Set exercise: Every line in the data below from the one containing "Model this scene" down to the one containing "scene.camera = cam", both included, must be retyped exactly; no other line is to appear.

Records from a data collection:
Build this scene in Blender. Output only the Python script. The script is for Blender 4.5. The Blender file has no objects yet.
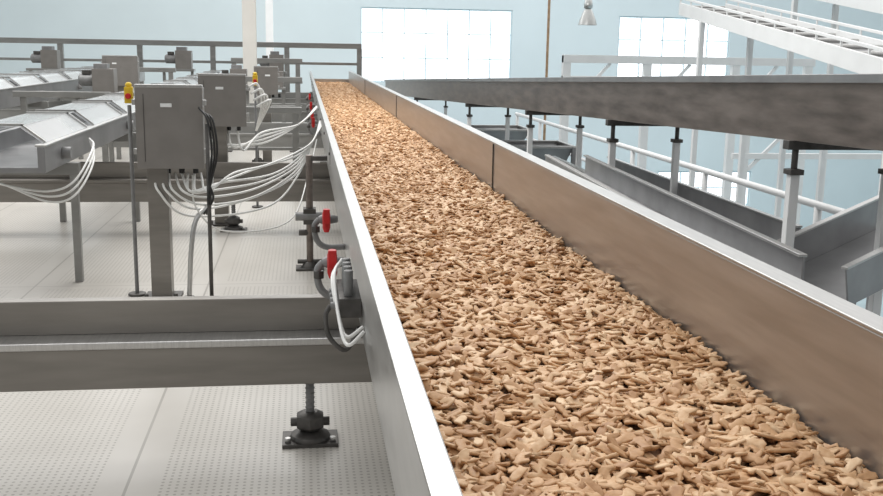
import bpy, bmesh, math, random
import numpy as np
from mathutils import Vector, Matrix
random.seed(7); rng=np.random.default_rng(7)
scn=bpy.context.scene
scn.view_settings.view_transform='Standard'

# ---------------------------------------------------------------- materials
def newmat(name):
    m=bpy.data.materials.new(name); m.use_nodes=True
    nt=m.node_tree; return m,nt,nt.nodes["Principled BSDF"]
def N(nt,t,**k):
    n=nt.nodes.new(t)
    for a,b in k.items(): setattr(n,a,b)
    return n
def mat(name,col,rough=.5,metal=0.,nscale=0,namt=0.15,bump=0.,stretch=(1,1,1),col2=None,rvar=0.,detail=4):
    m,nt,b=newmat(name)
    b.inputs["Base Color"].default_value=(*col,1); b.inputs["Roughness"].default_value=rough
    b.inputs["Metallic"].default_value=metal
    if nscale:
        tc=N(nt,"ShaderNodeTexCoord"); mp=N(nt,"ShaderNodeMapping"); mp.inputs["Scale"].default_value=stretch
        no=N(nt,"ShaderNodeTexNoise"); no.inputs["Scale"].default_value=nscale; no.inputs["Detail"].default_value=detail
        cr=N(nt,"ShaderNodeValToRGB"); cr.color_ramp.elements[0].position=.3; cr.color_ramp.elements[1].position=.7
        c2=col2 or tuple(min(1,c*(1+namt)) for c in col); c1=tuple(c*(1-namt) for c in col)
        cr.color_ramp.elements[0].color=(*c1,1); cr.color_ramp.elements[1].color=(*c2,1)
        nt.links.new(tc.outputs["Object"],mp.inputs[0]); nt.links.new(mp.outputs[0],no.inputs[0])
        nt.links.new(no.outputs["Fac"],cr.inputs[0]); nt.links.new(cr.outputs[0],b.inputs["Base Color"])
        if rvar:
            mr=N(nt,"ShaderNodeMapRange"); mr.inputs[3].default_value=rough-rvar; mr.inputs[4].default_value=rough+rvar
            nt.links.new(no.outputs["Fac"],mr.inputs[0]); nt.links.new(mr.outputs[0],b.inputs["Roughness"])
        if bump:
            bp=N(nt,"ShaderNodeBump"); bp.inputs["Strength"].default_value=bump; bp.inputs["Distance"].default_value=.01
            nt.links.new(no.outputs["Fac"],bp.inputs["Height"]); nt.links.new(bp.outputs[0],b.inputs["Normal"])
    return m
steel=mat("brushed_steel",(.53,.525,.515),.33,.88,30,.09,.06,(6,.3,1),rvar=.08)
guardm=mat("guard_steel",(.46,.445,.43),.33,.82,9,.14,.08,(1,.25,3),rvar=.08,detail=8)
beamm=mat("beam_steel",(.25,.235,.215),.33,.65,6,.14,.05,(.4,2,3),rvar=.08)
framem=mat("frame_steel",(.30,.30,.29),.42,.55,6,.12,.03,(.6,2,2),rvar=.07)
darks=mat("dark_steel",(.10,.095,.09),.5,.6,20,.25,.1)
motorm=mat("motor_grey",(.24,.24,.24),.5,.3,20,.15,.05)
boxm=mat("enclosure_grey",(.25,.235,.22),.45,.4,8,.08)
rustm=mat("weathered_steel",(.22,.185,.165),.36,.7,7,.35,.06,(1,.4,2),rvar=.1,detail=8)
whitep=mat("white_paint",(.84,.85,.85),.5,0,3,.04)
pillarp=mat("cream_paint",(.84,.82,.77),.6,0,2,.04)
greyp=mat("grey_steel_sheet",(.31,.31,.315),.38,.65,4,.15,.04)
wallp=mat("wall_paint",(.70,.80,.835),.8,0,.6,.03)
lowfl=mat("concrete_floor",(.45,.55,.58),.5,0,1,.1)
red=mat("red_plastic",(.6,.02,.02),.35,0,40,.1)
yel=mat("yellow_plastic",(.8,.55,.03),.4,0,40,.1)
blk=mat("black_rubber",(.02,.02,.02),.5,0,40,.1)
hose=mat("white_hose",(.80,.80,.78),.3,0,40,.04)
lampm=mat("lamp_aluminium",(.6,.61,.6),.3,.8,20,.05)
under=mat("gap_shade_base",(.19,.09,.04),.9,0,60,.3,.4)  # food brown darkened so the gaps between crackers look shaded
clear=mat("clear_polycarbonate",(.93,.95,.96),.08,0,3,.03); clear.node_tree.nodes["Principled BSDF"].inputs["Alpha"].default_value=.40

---

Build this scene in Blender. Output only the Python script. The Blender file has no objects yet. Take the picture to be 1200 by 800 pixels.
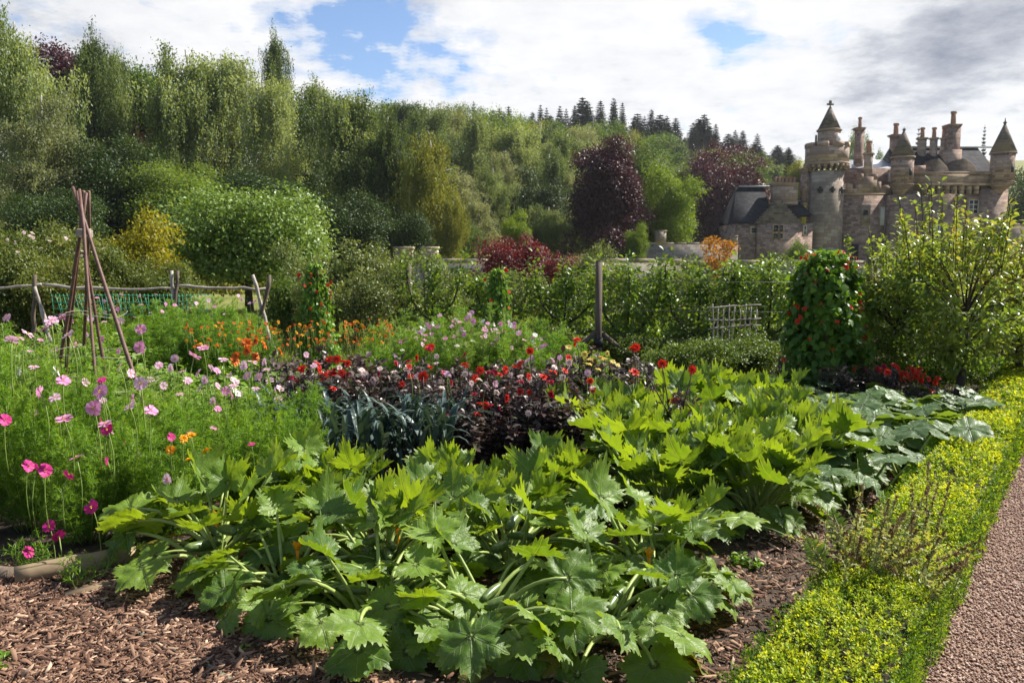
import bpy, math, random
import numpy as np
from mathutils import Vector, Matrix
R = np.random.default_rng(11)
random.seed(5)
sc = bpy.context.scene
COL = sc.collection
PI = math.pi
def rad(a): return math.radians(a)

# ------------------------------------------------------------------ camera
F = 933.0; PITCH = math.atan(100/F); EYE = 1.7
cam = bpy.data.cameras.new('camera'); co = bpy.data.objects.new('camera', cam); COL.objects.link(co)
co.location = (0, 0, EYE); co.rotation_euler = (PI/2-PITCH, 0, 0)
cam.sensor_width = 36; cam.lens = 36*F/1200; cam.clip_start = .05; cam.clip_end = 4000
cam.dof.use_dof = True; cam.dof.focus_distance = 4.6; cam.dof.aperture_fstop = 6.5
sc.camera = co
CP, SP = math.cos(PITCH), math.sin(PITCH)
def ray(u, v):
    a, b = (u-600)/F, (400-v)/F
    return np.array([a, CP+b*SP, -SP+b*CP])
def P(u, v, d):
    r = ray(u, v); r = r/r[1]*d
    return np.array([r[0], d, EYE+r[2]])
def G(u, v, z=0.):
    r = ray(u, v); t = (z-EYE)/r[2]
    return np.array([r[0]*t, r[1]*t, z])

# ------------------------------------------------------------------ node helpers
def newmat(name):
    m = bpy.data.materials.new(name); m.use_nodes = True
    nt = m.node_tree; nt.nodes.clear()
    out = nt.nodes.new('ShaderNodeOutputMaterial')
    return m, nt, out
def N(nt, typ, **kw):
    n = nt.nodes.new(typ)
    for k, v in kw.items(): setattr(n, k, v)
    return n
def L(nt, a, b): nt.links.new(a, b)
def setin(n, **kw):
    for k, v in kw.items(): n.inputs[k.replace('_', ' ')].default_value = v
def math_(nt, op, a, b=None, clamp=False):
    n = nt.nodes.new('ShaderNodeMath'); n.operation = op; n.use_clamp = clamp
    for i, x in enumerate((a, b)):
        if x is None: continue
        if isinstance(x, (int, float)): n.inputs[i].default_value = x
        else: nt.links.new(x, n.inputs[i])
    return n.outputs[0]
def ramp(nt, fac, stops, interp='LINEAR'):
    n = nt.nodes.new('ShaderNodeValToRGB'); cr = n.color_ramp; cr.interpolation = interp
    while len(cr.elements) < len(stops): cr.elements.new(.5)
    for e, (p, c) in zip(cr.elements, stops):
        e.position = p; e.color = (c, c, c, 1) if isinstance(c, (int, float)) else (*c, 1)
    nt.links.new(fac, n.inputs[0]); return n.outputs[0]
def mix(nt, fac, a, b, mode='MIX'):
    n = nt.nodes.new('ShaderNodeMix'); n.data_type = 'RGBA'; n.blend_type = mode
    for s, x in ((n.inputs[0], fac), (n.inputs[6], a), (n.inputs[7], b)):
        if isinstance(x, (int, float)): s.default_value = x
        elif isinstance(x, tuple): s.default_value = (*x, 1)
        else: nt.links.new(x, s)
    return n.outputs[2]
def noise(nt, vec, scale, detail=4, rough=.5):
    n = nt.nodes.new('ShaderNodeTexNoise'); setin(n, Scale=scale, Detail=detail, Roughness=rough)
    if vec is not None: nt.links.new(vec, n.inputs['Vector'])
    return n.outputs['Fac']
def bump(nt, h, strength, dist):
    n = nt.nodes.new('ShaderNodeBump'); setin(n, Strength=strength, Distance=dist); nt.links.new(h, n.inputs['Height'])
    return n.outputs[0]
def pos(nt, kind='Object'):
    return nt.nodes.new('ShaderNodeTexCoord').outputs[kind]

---

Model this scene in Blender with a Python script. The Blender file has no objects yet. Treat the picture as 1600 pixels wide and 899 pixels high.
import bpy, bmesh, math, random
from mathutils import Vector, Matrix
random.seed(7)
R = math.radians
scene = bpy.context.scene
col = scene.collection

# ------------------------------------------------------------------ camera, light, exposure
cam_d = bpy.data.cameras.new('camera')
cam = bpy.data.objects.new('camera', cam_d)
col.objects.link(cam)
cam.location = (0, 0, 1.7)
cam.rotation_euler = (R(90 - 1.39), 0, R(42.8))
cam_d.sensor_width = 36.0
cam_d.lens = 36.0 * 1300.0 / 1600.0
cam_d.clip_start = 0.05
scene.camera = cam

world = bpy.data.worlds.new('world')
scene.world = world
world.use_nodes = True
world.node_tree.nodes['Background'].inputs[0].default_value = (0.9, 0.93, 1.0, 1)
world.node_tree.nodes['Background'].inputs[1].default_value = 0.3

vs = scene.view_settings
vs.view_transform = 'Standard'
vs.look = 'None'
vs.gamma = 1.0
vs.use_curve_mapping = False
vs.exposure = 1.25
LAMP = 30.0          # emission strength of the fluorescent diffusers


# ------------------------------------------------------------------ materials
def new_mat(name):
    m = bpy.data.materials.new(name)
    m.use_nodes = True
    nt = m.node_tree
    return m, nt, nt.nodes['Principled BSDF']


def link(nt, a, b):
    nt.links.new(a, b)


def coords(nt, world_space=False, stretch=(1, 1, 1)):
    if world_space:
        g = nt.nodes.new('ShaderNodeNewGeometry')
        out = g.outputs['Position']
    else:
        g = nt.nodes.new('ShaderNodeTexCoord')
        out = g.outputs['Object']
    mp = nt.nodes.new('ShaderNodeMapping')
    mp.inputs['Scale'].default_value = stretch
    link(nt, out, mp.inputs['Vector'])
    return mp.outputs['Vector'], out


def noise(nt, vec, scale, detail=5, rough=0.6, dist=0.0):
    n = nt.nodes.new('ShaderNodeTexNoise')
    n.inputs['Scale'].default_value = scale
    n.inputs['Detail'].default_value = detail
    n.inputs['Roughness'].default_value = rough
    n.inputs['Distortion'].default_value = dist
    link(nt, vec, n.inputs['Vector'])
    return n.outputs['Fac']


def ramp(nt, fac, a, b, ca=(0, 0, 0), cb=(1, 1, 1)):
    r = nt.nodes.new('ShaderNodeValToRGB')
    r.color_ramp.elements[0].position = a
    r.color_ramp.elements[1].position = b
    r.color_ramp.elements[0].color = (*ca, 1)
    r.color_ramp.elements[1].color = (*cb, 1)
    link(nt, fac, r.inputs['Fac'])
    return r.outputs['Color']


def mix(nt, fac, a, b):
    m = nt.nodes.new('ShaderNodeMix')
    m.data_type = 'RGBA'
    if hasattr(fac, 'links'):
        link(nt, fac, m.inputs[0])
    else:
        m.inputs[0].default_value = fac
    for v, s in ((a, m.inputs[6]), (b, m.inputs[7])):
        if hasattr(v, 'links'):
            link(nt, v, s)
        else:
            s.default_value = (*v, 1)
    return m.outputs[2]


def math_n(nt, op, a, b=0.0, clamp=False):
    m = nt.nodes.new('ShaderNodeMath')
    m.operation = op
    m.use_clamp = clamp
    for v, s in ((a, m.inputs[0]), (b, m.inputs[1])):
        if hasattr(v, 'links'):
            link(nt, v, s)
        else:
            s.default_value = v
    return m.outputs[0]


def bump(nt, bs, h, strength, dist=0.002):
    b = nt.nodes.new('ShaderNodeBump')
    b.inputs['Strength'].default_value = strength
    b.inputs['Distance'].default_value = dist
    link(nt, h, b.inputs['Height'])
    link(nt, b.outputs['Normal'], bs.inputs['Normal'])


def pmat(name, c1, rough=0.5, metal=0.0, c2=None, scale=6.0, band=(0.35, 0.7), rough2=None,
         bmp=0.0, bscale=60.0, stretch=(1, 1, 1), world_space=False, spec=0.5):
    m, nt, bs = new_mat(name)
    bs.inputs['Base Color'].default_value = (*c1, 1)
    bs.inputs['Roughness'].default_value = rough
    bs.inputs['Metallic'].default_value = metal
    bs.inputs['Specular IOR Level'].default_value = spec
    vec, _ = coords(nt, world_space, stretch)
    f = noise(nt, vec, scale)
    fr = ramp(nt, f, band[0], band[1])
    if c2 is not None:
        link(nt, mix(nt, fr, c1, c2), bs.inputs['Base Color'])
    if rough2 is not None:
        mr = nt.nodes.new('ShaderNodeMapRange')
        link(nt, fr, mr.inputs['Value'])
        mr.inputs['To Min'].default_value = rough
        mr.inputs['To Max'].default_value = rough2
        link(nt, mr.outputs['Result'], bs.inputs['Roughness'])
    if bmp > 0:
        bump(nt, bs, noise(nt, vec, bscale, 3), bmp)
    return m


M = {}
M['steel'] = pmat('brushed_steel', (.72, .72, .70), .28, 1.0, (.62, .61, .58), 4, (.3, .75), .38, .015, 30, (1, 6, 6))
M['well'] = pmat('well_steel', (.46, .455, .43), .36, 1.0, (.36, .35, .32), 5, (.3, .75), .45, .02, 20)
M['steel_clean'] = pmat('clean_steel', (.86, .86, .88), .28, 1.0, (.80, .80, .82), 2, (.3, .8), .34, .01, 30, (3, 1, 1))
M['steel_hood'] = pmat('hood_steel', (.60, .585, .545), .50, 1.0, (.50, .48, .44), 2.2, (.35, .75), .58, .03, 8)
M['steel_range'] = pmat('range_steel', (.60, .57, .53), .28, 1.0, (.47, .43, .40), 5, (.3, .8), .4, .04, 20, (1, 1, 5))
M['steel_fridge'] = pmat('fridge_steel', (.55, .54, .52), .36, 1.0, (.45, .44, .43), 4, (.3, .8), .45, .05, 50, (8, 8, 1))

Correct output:
Model this scene in Blender with a Python script. The Blender file has no objects yet. Treat the picture as 1600 pixels wide and 899 pixels high.
import bpy, bmesh, math, random
from mathutils import Vector, Matrix
random.seed(7)
R = math.radians
scene = bpy.context.scene
col = scene.collection

# ------------------------------------------------------------------ camera, light, exposure
cam_d = bpy.data.cameras.new('camera')
cam = bpy.data.objects.new('camera', cam_d)
col.objects.link(cam)
cam.location = (0, 0, 1.7)
cam.rotation_euler = (R(90 - 1.39), 0, R(42.8))
cam_d.sensor_width = 36.0
cam_d.lens = 36.0 * 1300.0 / 1600.0
cam_d.clip_start = 0.05
scene.camera = cam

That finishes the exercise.